Waking at 6 o’clock in the morning to avoid the worst of the heat, I threw my few belongings into my bag and set off to attack the gradient, insistent that I could master it in less than two hours. With only my headtorch guiding the way as the sun was yet to rise, let alone illuminate the canyon’s furthest depths, I felt sweat trickling down my back within a few paces.
As my breath slowly escaped my lungs and my heart rate rose, the endless switchbacks of the path began to take their toll on my legs as much as my morale. This wasn’t helped when I was inevitably overtaken by the guests who had chosen to use donkeys the night before when I was around halfway up.
It was an experience which didn’t contribute much to my time in the Colca Canyon. I viewed it simply as finishing the job; it was neither enjoyable, interesting nor helpful in understanding and experiencing the area I had found myself in. The only thought which crossed my mind beyond how tired my legs and lungs were was how tough it must be for the population which calls the base of the Colca Canyon home – this was no small undertaking and having to do it regularly would have been truly lung-busting.

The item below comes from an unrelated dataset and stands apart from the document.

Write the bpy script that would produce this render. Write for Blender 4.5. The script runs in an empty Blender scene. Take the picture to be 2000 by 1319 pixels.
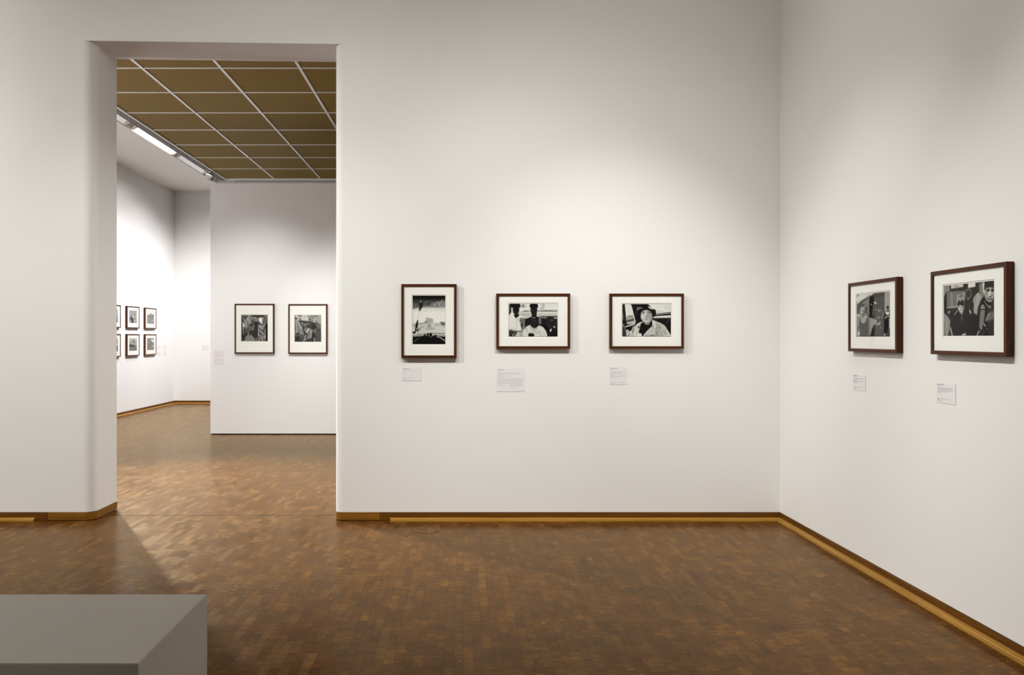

Breathless and basking in the slowly rising sun as it revealed the canyon stretching out below me, I eventually reached the point which would usually have been the culmination of a hike rather than the termination of it: the “summit” at Cabanaconde. I had made it out of the Colca Canyon, unguided and thankful that I had been determined (or silly depending on how you look at it) to go it alone.
This was a place where traditional ideas of landscape were reversed. This inversion caused unexpected microclimates, formed a home for one of the world’s most majestic birds and created a group of extremely hardy people who called it home. Though I’d seen only a small portion of all of this, the Colca Canyon has shown me just enough of its secrets that was enchanted by its ragged beauty.